New York fashion week has a weight issue. I'm not talking about the models – this isn't the Daily Mail. I mean in terms of the show schedule, and the fact that many heavy-hitters are crammed into the final 24 hours – Proenza Schouler, Ralph Lauren, Calvin Klein, and Marc Jacobs before the red-eye. 

The resulting imbalance can make the week feel… well, weak. Days loom relatively empty, splattered with the occasional recognisable name but otherwise a lot of padding. Those boldface labels? Jason Wu, who does double-duty as head of Hugo Boss; Thom Browne, who makes ker-azy giant dresses in a vaguely McQueen mould; the Rodarte label by the sisters Mulleavy, who have many high-profile friends who wear their art-pop, homespun stuff. I once went to their Paris showroom and was shown around by Kirsten Dunst in lieu of a sales manager. She's a friend, she popped in.

Given the aforementioned schedule, one of the things I do more of in New York than anywhere else is previews. They're useful, and pretty special: you get time one-on-one with a designer, to chat and look at inspiration boards. It's civilised and enlightening, which I seldom say about fashion shows. While I've been doing that, Christina Binkley – fashion and style columnist of The Wall Street Journal – is taking the opposite approach. She's consuming autumn/winter 2016 fashion week digitally, via tweets and live streams from the comfort of her own home. That sounds civilised, too. In between? There lies the hinterland of the catwalk shows.

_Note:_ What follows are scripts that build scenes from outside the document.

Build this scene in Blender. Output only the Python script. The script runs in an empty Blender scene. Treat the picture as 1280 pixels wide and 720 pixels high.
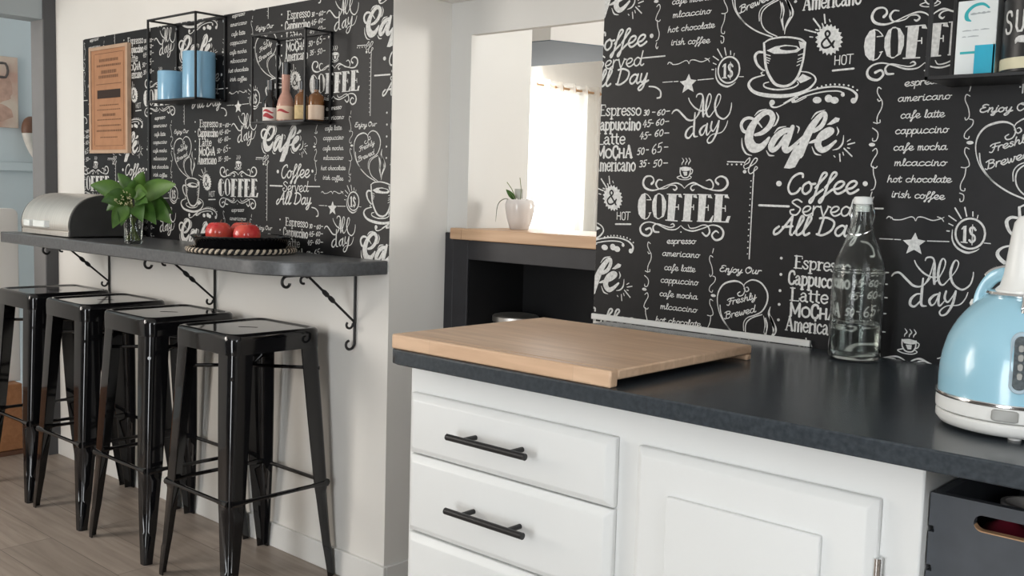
import bpy, bmesh, math, random
from mathutils import Vector, Matrix
from mathutils.geometry import delaunay_2d_cdt, tessellate_polygon

random.seed(7)
SC = bpy.context.scene
COL = SC.collection
PI = math.pi

# ------------------------------------------------------------------ camera
cam_data = bpy.data.cameras.new('camera')
cam = bpy.data.objects.new('camera', cam_data)
COL.objects.link(cam)
SC.camera = cam
cam_data.sensor_width = 36.0
cam_data.lens = 1262.1 / 1280.0 * 36.0
cam_data.clip_start = 0.02
yaw, pitch, roll = math.radians(41.92), math.radians(5.279), math.radians(1.679)
fwd = Vector((-math.sin(yaw) * math.cos(pitch), math.cos(yaw) * math.cos(pitch), -math.sin(pitch)))
rt = Vector((math.cos(yaw), math.sin(yaw), 0))
up = rt.cross(fwd)
rt2 = math.cos(roll) * rt + math.sin(roll) * up
up2 = math.cos(roll) * up - math.sin(roll) * rt
cam.matrix_world = Matrix((
    (rt2.x, up2.x, -fwd.x, 1.588), (rt2.y, up2.y, -fwd.y, -1.872), (rt2.z, up2.z, -fwd.z, 1.156), (0, 0, 0, 1)))

# ------------------------------------------------------------------ world, lights, exposure
SC.view_settings.view_transform = 'Standard'
SC.view_settings.look = 'None'
SC.view_settings.exposure = -0.38
SC.view_settings.gamma = 1.0
SC.view_settings.use_curve_mapping = False
world = bpy.data.worlds.new('sky')
SC.world = world
world.use_nodes = True
bg = world.node_tree.nodes['Background']
bg.inputs['Color'].default_value = (0.95, 0.98, 1.0, 1)
bg.inputs['Strength'].default_value = 6.0


def area(name, loc, target, sx, sy, power, col=(1, 1, 1)):
    l = bpy.data.lights.new(name, 'AREA')
    l.shape = 'RECTANGLE'
    l.size, l.size_y, l.energy, l.color = sx, sy, power, col
    o = bpy.data.objects.new(name, l)
    COL.objects.link(o)
    o.location = loc
    o.rotation_euler = (Vector(target) - Vector(loc)).to_track_quat('-Z', 'Z').to_euler()
    return o


area('daylight_side_window', (-2.5, -2.55, 1.5), (-0.9, 0.0, 1.0), 1.2, 1.2, 46, (1.0, 0.92, 0.83))
area('daylight_rear_door', (1.1, -4.2, 1.06), (0.6, 0.0, 0.9), 0.95, 2.0, 56, (0.95, 0.98, 1.0))
area('daylight_end_window', (2.9, -1.6, 1.5), (0.2, -0.6, 0.9), 1.3, 1.2, 11, (0.95, 0.98, 1.0))
area('daylight_far_room', (-3.38, 4.2, 1.4), (-0.6, 0.8, 1.3), 0.8, 1.2, 60, (1.0, 0.98, 0.95))
area('daylight_far_room_side', (2.8, 3.6, 1.5), (-0.5, 0.4, 1.3), 1.2, 1.2, 240, (1.0, 0.97, 0.92))
area('daylight_left_room', (-3.0, -2.6, 1.7), (-3.5, 0.2, 1.2), 0.8, 1.2, 36, (1.0, 0.97, 0.93))


# ------------------------------------------------------------------ materials
def mat(name, col, rough=0.5, metal=0.0, spec=0.5, noise=0.0, nscale=20.0, bump=0.0, bscale=80.0, coat=0.0, col2=None,
        stretch=(1, 1, 1), trans=0.0, ior=1.45):
    m = bpy.data.materials.new(name)
    m.use_nodes = True
    nt = m.node_tree
    b = nt.nodes['Principled BSDF']
    b.inputs['Roughness'].default_value = rough
    b.inputs['Metallic'].default_value = metal
    b.inputs['Specular IOR Level'].default_value = spec
    b.inputs['Coat Weight'].default_value = coat
    b.inputs['Coat Roughness'].default_value = 0.05
    b.inputs['Transmission Weight'].default_value = trans
    b.inputs['IOR'].default_value = ior
    tc = nt.nodes.new('ShaderNodeTexCoord')
    mp = nt.nodes.new('ShaderNodeMapping')
    mp.inputs['Scale'].default_value = stretch
    nt.links.new(tc.outputs['Object'], mp.inputs['Vector'])
    n = nt.nodes.new('ShaderNodeTexNoise')
    n.inputs['Scale'].default_value = nscale
    n.inputs['Detail'].default_value = 5
    nt.links.new(mp.outputs['Vector'], n.inputs['Vector'])
    mx = nt.nodes.new('ShaderNodeMix')
    mx.data_type = 'RGBA'
    c2 = col2 or tuple(max(0, c * (1 - noise)) for c in col)
    mx.inputs['A'].default_value = (*col, 1)
    mx.inputs['B'].default_value = (*c2, 1)
    rm = nt.nodes.new('ShaderNodeMapRange')
    rm.inputs['From Min'].default_value = 0.35
    rm.inputs['From Max'].default_value = 0.68
    nt.links.new(n.outputs['Fac'], rm.inputs['Value'])
    nt.links.new(rm.outputs['Result'], mx.inputs['Factor'])
    nt.links.new(mx.outputs['Result'], b.inputs['Base Color'])
    if bump:
        n2 = nt.nodes.new('ShaderNodeTexNoise')
        n2.inputs['Scale'].default_value = bscale
        n2.inputs['Detail'].default_value = 4
        nt.links.new(mp.outputs['Vector'], n2.inputs['Vector'])
        bp = nt.nodes.new('ShaderNodeBump')
        bp.inputs['Strength'].default_value = bump
        bp.inputs['Distance'].default_value = 0.002
        nt.links.new(n2.outputs['Fac'], bp.inputs['Height'])
        nt.links.new(bp.outputs['Normal'], b.inputs['Normal'])
    return m


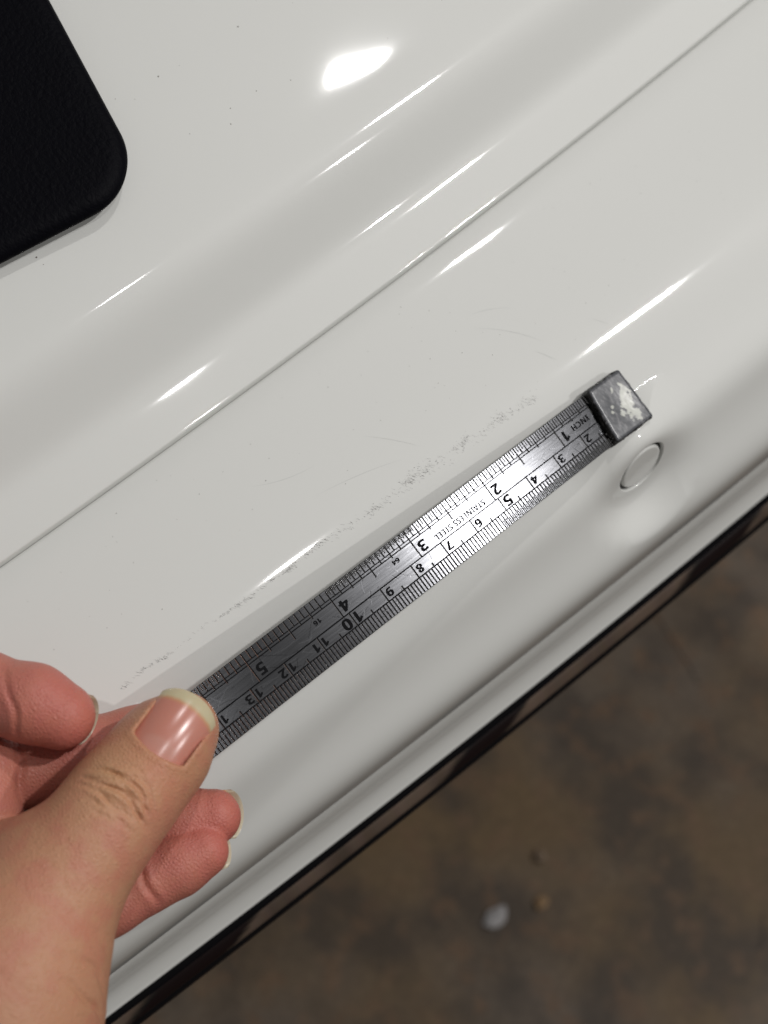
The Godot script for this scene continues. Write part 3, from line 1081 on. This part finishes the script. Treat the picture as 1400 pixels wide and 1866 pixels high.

I haven't talked much about the clothes, have I? That's because catwalk shows don't feel as if they're about the clothes these days, but rather the circus of branding. Council of Fashion Designers of America president Diane von Furstenberg eschewed the catwalk for what she dubbed “an immersive brand experience”. It was actually a cramped presentation which made it difficult to see the clothes – her standard prints and wrap-dresses. In the industry's favourite trend, one went on sale immediately after the show, in case you felt the urge to wear a flimsy frock in a polar vortex.

It just made me think that if even the titular head of the CFDA is losing faith in fashion shows, maybe we all will. Or should. A sobering thought.